● GIVEN EXERCISE: Find each line with the string "this" and copy it.

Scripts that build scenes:
◆ ◆ ◆ ◆ ◆ ◆ ◆

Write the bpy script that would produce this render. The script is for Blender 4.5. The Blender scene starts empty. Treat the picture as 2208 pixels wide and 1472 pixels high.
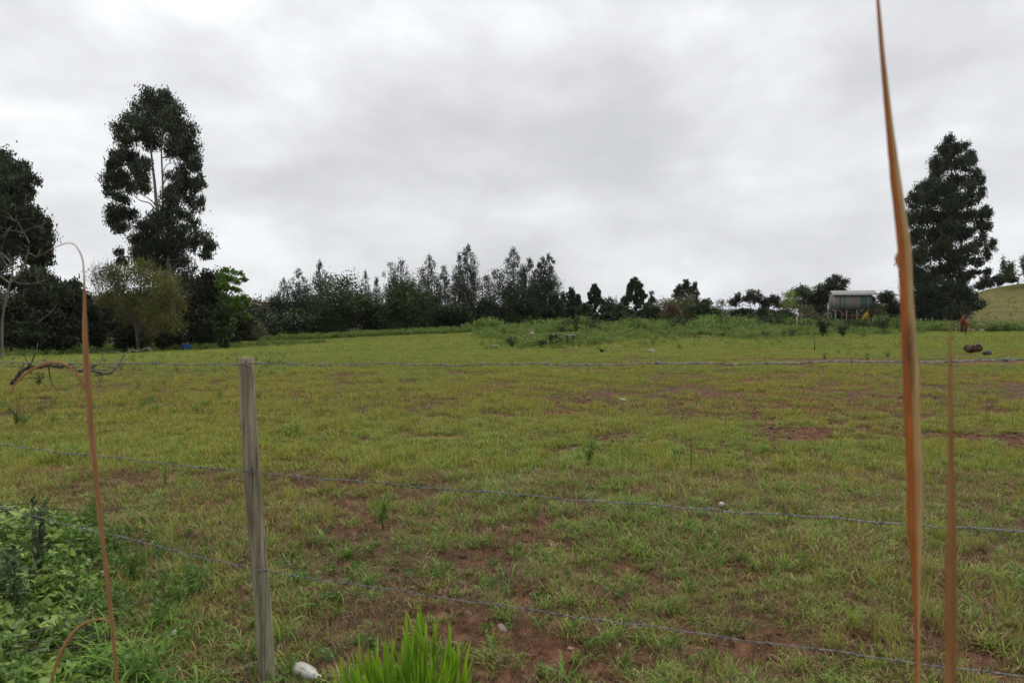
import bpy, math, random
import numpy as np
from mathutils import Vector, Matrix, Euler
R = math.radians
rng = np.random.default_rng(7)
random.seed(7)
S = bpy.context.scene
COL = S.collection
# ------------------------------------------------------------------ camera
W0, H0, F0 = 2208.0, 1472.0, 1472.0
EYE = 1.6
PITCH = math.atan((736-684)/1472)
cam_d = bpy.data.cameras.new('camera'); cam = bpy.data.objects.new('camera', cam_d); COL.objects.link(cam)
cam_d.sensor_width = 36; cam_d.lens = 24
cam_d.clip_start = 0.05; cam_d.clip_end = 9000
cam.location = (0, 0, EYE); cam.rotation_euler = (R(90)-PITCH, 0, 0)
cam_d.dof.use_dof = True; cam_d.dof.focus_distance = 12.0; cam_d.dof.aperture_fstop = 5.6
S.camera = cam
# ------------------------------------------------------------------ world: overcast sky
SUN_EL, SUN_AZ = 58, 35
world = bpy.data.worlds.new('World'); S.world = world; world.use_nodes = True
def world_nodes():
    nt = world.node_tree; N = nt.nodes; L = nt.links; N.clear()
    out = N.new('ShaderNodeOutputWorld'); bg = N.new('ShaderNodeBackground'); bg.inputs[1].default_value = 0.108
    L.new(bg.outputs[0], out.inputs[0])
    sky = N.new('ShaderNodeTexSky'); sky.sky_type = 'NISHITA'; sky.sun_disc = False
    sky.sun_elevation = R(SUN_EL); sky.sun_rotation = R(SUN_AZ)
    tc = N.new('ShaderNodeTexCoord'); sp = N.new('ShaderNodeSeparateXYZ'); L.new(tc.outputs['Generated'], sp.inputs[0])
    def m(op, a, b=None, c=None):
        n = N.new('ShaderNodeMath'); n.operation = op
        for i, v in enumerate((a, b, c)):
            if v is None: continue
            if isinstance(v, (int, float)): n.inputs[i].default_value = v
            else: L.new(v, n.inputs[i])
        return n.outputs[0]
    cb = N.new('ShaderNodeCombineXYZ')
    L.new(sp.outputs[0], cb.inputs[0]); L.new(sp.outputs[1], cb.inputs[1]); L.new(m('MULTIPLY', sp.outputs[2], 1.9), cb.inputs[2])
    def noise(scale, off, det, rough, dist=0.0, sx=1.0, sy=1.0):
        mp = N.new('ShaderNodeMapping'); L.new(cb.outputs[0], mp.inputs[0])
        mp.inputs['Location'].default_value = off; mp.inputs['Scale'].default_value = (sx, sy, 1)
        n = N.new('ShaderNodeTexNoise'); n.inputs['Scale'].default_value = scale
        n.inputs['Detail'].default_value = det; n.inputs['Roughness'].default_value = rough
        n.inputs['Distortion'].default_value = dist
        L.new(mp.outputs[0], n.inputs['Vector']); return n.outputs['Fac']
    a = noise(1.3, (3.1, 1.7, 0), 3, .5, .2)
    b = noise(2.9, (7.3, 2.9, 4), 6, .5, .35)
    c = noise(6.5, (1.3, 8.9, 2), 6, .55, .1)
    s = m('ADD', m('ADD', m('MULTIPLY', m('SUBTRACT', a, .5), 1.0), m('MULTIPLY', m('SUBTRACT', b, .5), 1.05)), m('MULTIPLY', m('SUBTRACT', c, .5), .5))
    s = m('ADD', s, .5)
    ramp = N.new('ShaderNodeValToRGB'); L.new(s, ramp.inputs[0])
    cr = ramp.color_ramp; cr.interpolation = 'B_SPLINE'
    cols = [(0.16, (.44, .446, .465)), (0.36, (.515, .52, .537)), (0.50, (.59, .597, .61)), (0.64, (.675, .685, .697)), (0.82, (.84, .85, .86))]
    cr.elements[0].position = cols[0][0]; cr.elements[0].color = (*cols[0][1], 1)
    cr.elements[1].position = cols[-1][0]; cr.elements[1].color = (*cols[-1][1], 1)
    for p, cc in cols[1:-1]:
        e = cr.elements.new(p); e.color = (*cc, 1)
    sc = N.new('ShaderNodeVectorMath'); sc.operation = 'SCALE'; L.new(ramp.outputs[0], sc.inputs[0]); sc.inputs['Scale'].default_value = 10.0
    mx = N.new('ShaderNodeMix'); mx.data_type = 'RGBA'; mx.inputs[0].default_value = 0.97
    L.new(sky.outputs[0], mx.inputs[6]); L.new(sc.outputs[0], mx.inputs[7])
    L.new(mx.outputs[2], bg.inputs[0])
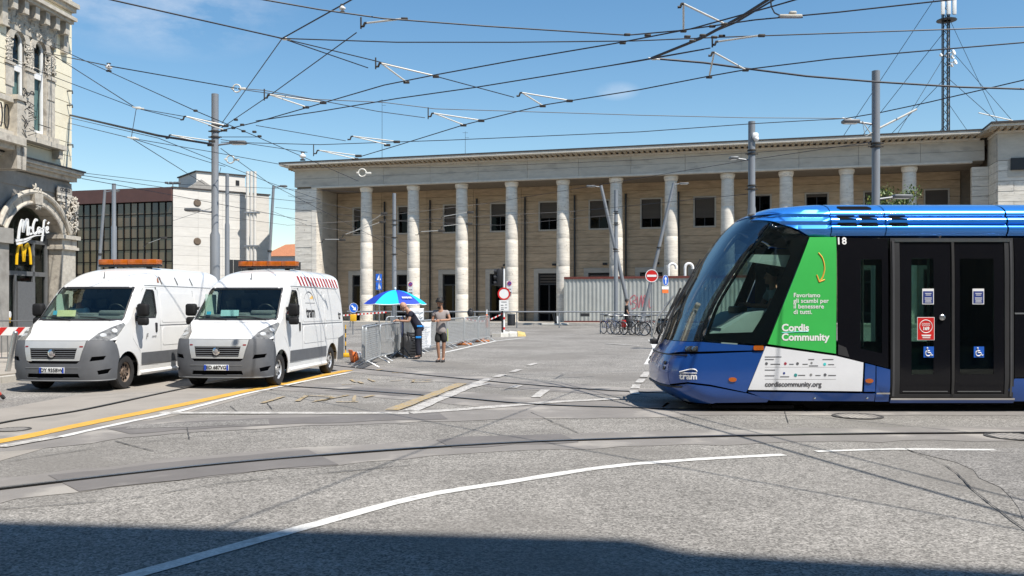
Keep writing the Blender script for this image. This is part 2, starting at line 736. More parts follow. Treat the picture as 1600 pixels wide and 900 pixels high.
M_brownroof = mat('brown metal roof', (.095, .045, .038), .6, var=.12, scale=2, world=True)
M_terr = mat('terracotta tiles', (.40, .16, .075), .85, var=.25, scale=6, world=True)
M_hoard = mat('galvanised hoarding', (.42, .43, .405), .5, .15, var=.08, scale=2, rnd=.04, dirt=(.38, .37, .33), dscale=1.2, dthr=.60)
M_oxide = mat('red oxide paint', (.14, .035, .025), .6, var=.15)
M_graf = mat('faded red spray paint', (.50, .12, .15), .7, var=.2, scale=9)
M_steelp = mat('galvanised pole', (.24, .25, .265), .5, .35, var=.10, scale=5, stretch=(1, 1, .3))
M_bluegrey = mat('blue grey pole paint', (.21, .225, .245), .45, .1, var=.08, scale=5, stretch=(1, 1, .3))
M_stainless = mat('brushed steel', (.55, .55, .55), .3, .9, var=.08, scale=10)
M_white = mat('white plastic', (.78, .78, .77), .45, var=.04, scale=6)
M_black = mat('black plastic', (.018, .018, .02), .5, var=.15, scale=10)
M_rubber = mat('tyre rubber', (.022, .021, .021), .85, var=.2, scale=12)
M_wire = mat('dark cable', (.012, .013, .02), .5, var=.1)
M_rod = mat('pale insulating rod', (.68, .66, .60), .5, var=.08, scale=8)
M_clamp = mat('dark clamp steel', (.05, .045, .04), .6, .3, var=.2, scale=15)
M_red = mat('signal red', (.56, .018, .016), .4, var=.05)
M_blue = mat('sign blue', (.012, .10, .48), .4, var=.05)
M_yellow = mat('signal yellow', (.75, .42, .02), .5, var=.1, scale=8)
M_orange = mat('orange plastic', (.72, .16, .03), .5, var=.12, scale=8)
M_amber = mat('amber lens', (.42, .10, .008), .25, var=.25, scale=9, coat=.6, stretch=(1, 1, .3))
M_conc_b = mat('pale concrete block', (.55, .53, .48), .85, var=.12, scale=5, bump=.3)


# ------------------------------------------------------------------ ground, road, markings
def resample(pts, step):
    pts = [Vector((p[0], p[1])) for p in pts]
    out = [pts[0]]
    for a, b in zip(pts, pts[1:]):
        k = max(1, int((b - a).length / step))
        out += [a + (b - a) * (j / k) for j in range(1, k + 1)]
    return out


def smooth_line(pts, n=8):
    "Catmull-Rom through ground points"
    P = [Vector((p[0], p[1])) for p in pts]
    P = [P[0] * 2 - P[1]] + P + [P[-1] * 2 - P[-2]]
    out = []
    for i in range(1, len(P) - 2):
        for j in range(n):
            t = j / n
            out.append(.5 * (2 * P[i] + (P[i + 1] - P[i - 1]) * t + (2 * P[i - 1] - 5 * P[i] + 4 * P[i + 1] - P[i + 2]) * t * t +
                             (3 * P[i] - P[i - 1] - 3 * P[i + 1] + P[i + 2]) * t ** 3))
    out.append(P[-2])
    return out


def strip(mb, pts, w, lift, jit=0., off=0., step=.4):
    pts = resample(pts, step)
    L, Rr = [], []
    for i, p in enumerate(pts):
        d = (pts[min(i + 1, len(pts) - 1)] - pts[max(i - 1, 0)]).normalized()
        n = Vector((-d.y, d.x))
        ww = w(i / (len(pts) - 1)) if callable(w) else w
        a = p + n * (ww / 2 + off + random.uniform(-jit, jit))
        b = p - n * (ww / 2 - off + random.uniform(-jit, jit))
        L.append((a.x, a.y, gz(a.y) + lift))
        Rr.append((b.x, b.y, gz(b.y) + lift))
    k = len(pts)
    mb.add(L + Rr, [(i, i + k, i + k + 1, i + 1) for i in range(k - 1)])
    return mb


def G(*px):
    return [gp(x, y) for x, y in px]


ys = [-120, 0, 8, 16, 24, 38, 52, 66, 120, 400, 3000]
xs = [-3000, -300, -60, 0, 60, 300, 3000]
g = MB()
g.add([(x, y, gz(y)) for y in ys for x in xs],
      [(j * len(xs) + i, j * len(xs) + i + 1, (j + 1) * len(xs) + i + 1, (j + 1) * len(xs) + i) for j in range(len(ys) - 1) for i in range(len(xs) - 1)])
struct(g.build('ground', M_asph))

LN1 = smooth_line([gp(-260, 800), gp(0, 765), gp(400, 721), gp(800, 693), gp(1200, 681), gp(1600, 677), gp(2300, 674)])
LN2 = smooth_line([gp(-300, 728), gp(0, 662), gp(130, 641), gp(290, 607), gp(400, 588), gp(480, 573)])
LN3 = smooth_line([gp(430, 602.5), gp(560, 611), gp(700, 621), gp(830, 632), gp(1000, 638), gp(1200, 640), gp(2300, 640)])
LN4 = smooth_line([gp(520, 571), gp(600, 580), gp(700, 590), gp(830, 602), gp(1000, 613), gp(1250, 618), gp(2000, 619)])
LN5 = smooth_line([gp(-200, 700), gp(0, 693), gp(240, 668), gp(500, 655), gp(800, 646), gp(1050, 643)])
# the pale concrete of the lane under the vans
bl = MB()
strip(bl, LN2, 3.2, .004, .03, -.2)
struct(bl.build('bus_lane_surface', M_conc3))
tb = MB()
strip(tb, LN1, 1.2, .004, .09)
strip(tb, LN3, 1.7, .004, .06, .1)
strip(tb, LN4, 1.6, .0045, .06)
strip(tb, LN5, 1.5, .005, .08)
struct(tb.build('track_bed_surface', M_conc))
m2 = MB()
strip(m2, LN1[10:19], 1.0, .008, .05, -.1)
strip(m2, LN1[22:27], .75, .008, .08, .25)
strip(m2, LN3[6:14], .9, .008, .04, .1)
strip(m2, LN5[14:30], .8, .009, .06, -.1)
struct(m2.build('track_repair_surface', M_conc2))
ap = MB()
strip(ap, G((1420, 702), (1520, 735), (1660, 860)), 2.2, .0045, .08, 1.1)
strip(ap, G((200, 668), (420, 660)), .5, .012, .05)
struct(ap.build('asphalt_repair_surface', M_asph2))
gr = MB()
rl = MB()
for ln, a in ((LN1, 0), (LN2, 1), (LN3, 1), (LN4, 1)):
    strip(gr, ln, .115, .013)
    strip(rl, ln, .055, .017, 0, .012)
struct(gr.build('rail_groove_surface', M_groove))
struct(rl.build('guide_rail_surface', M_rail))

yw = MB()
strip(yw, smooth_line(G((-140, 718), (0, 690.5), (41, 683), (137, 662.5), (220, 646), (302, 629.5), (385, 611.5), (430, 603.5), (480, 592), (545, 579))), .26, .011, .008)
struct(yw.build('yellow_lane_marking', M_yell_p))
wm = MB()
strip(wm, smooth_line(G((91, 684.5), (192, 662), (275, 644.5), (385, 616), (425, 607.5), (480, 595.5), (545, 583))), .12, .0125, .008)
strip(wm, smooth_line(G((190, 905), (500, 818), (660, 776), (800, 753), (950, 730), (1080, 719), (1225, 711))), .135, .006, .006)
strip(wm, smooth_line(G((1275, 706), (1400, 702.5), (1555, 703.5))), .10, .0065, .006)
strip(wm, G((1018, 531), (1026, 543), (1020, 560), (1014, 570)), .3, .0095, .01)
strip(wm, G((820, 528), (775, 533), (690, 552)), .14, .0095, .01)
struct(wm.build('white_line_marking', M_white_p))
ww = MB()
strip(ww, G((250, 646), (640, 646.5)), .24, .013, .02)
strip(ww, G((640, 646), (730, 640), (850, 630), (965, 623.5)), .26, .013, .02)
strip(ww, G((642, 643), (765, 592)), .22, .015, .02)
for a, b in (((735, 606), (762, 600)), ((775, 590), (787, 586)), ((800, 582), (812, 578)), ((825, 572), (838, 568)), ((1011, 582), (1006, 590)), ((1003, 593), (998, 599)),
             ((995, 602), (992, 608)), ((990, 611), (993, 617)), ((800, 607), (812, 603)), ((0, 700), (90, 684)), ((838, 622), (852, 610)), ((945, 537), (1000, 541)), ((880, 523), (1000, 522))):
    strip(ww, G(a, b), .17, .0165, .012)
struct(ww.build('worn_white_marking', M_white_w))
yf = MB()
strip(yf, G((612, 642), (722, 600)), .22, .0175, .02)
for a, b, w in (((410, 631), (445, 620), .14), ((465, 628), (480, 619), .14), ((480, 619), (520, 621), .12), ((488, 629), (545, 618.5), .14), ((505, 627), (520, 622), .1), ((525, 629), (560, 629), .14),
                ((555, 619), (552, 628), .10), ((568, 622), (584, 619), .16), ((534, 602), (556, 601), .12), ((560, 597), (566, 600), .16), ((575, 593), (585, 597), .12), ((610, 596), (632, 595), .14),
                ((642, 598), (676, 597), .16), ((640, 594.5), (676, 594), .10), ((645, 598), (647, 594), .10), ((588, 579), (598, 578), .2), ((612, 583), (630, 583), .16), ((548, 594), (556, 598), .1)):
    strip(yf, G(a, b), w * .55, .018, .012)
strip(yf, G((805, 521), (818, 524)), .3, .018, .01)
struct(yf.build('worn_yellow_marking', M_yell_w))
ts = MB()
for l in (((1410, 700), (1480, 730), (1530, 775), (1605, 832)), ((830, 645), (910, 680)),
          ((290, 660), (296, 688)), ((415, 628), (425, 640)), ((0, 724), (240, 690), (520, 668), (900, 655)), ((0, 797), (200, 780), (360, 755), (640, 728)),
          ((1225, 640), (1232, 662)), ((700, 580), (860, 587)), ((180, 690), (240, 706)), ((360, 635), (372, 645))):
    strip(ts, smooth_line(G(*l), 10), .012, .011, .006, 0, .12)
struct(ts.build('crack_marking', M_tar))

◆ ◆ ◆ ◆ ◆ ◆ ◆

● ANSWER TO THE EXERCISE:
Write the bpy script that would produce this render. The script is for Blender 4.5. The Blender scene starts empty. Treat the picture as 2208 pixels wide and 1472 pixels high.
Keep writing the Blender script for this image. This is part 2, starting at line 736. More parts follow. Treat the picture as 1600 pixels wide and 900 pixels high.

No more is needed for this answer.